— Exercise directions —
The line containing "m.build('upstand', M['steel_top_x'], bench)" marks the start; return it and every line after it in the listing below, exactly, through the last.

— Source data —

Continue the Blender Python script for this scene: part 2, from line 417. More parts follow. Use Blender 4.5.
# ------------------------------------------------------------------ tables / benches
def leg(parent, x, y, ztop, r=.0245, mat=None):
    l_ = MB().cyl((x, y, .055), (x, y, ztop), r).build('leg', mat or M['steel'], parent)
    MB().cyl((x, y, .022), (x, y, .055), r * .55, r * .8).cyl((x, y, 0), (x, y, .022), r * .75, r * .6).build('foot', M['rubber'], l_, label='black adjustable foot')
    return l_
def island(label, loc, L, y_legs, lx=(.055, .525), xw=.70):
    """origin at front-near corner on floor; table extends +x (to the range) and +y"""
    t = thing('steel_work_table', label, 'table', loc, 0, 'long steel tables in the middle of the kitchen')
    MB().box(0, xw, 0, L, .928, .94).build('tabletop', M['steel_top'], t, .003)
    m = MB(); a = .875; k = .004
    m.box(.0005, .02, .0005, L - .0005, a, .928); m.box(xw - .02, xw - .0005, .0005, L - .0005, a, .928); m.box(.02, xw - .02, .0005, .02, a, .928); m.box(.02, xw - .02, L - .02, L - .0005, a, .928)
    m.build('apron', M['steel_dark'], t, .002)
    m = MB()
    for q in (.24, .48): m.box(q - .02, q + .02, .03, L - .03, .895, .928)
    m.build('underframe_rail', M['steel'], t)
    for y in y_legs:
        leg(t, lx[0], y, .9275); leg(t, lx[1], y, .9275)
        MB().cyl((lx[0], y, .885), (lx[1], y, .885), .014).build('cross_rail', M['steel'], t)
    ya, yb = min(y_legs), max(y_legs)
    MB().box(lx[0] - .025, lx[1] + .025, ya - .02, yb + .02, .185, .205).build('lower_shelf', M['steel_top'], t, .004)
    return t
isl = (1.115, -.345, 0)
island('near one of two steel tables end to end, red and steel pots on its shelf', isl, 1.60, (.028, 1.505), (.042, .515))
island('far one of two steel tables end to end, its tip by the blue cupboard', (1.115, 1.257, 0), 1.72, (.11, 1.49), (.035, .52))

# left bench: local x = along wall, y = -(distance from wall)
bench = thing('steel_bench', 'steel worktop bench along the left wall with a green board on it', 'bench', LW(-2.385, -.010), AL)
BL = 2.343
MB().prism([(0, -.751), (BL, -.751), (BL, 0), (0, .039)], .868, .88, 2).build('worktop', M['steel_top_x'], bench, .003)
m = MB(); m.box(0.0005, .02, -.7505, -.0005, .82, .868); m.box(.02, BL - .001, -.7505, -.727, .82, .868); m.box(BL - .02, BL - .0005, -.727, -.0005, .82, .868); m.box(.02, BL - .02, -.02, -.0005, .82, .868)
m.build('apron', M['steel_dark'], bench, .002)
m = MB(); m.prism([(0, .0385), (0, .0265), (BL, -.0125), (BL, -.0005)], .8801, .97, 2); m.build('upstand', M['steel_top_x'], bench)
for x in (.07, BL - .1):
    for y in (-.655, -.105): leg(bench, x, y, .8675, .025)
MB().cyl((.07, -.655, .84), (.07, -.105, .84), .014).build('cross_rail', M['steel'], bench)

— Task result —
m = MB(); m.prism([(0, .0385), (0, .0265), (BL, -.0125), (BL, -.0005)], .8801, .97, 2); m.build('upstand', M['steel_top_x'], bench)
for x in (.07, BL - .1):
    for y in (-.655, -.105): leg(bench, x, y, .8675, .025)
MB().cyl((.07, -.655, .84), (.07, -.105, .84), .014).build('cross_rail', M['steel'], bench)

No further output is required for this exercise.